What is required:
Please print all of the material below, word for word.
======== Data provided
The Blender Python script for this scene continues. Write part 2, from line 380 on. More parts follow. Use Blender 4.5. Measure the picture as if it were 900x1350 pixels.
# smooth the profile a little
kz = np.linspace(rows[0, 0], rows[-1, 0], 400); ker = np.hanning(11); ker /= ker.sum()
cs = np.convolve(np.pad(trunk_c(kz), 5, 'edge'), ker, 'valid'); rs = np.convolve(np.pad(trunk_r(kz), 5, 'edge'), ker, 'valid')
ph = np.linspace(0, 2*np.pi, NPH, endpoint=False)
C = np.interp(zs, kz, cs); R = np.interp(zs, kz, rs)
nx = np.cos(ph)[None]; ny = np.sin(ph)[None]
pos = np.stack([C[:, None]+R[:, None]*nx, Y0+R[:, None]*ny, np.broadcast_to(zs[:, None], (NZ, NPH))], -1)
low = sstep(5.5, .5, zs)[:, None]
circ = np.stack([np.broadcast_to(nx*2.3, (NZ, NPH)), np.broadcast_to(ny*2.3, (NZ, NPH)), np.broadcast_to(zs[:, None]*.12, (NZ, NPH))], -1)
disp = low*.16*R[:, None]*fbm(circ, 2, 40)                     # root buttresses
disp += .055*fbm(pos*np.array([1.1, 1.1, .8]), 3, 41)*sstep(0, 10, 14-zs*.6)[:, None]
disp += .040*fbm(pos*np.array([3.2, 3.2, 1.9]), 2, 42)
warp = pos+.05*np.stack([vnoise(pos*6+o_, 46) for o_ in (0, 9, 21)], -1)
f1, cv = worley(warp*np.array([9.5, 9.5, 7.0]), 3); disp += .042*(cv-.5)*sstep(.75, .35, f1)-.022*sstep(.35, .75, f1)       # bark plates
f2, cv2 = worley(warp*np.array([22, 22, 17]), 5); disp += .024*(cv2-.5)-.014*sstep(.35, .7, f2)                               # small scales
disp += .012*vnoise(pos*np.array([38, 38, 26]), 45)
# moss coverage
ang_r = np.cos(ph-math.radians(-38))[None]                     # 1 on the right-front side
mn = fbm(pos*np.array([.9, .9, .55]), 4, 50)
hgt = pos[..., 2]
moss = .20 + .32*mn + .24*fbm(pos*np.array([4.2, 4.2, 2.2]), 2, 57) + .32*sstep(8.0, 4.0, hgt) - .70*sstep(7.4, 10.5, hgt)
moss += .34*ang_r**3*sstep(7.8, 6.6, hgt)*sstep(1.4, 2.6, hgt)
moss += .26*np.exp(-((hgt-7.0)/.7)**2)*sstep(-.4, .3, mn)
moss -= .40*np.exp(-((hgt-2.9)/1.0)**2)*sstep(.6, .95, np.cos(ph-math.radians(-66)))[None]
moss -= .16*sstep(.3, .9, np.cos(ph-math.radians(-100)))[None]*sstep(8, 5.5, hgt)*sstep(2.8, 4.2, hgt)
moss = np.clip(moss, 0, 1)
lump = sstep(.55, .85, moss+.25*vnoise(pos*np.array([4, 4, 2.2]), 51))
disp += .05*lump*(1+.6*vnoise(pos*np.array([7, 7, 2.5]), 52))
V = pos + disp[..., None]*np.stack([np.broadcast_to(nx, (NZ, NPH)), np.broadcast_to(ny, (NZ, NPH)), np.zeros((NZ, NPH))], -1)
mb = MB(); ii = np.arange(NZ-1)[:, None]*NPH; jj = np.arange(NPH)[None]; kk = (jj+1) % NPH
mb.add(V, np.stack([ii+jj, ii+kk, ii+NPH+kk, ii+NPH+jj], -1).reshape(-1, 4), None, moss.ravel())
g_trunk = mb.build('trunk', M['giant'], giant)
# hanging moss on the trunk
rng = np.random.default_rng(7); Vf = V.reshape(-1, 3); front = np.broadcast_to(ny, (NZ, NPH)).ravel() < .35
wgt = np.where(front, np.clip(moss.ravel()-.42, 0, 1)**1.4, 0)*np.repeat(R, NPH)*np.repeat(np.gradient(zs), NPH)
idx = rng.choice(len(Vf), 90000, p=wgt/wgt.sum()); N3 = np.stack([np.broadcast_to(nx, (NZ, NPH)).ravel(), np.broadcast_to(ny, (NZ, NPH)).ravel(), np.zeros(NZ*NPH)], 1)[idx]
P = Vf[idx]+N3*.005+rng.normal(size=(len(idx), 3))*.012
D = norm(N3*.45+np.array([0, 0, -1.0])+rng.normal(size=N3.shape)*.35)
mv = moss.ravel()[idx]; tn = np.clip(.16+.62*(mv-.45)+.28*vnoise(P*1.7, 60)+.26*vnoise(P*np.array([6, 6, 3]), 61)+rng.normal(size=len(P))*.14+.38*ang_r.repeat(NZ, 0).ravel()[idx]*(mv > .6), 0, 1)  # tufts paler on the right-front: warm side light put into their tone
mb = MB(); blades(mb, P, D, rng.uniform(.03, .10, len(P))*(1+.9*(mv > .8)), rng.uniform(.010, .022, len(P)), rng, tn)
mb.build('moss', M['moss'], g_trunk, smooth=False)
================
Solution to the problem:
The Blender Python script for this scene continues. Write part 2, from line 380 on. More parts follow. Use Blender 4.5. Measure the picture as if it were 900x1350 pixels.
# smooth the profile a little
kz = np.linspace(rows[0, 0], rows[-1, 0], 400); ker = np.hanning(11); ker /= ker.sum()
cs = np.convolve(np.pad(trunk_c(kz), 5, 'edge'), ker, 'valid'); rs = np.convolve(np.pad(trunk_r(kz), 5, 'edge'), ker, 'valid')
ph = np.linspace(0, 2*np.pi, NPH, endpoint=False)
C = np.interp(zs, kz, cs); R = np.interp(zs, kz, rs)
nx = np.cos(ph)[None]; ny = np.sin(ph)[None]
pos = np.stack([C[:, None]+R[:, None]*nx, Y0+R[:, None]*ny, np.broadcast_to(zs[:, None], (NZ, NPH))], -1)
low = sstep(5.5, .5, zs)[:, None]
circ = np.stack([np.broadcast_to(nx*2.3, (NZ, NPH)), np.broadcast_to(ny*2.3, (NZ, NPH)), np.broadcast_to(zs[:, None]*.12, (NZ, NPH))], -1)
disp = low*.16*R[:, None]*fbm(circ, 2, 40)                     # root buttresses
disp += .055*fbm(pos*np.array([1.1, 1.1, .8]), 3, 41)*sstep(0, 10, 14-zs*.6)[:, None]
disp += .040*fbm(pos*np.array([3.2, 3.2, 1.9]), 2, 42)
warp = pos+.05*np.stack([vnoise(pos*6+o_, 46) for o_ in (0, 9, 21)], -1)
f1, cv = worley(warp*np.array([9.5, 9.5, 7.0]), 3); disp += .042*(cv-.5)*sstep(.75, .35, f1)-.022*sstep(.35, .75, f1)       # bark plates
f2, cv2 = worley(warp*np.array([22, 22, 17]), 5); disp += .024*(cv2-.5)-.014*sstep(.35, .7, f2)                               # small scales
disp += .012*vnoise(pos*np.array([38, 38, 26]), 45)
# moss coverage
ang_r = np.cos(ph-math.radians(-38))[None]                     # 1 on the right-front side
mn = fbm(pos*np.array([.9, .9, .55]), 4, 50)
hgt = pos[..., 2]
moss = .20 + .32*mn + .24*fbm(pos*np.array([4.2, 4.2, 2.2]), 2, 57) + .32*sstep(8.0, 4.0, hgt) - .70*sstep(7.4, 10.5, hgt)
moss += .34*ang_r**3*sstep(7.8, 6.6, hgt)*sstep(1.4, 2.6, hgt)
moss += .26*np.exp(-((hgt-7.0)/.7)**2)*sstep(-.4, .3, mn)
moss -= .40*np.exp(-((hgt-2.9)/1.0)**2)*sstep(.6, .95, np.cos(ph-math.radians(-66)))[None]
moss -= .16*sstep(.3, .9, np.cos(ph-math.radians(-100)))[None]*sstep(8, 5.5, hgt)*sstep(2.8, 4.2, hgt)
moss = np.clip(moss, 0, 1)
lump = sstep(.55, .85, moss+.25*vnoise(pos*np.array([4, 4, 2.2]), 51))
disp += .05*lump*(1+.6*vnoise(pos*np.array([7, 7, 2.5]), 52))
V = pos + disp[..., None]*np.stack([np.broadcast_to(nx, (NZ, NPH)), np.broadcast_to(ny, (NZ, NPH)), np.zeros((NZ, NPH))], -1)
mb = MB(); ii = np.arange(NZ-1)[:, None]*NPH; jj = np.arange(NPH)[None]; kk = (jj+1) % NPH
mb.add(V, np.stack([ii+jj, ii+kk, ii+NPH+kk, ii+NPH+jj], -1).reshape(-1, 4), None, moss.ravel())
g_trunk = mb.build('trunk', M['giant'], giant)
# hanging moss on the trunk
rng = np.random.default_rng(7); Vf = V.reshape(-1, 3); front = np.broadcast_to(ny, (NZ, NPH)).ravel() < .35
wgt = np.where(front, np.clip(moss.ravel()-.42, 0, 1)**1.4, 0)*np.repeat(R, NPH)*np.repeat(np.gradient(zs), NPH)
idx = rng.choice(len(Vf), 90000, p=wgt/wgt.sum()); N3 = np.stack([np.broadcast_to(nx, (NZ, NPH)).ravel(), np.broadcast_to(ny, (NZ, NPH)).ravel(), np.zeros(NZ*NPH)], 1)[idx]
P = Vf[idx]+N3*.005+rng.normal(size=(len(idx), 3))*.012
D = norm(N3*.45+np.array([0, 0, -1.0])+rng.normal(size=N3.shape)*.35)
mv = moss.ravel()[idx]; tn = np.clip(.16+.62*(mv-.45)+.28*vnoise(P*1.7, 60)+.26*vnoise(P*np.array([6, 6, 3]), 61)+rng.normal(size=len(P))*.14+.38*ang_r.repeat(NZ, 0).ravel()[idx]*(mv > .6), 0, 1)  # tufts paler on the right-front: warm side light put into their tone
mb = MB(); blades(mb, P, D, rng.uniform(.03, .10, len(P))*(1+.9*(mv > .8)), rng.uniform(.010, .022, len(P)), rng, tn)
mb.build('moss', M['moss'], g_trunk, smooth=False)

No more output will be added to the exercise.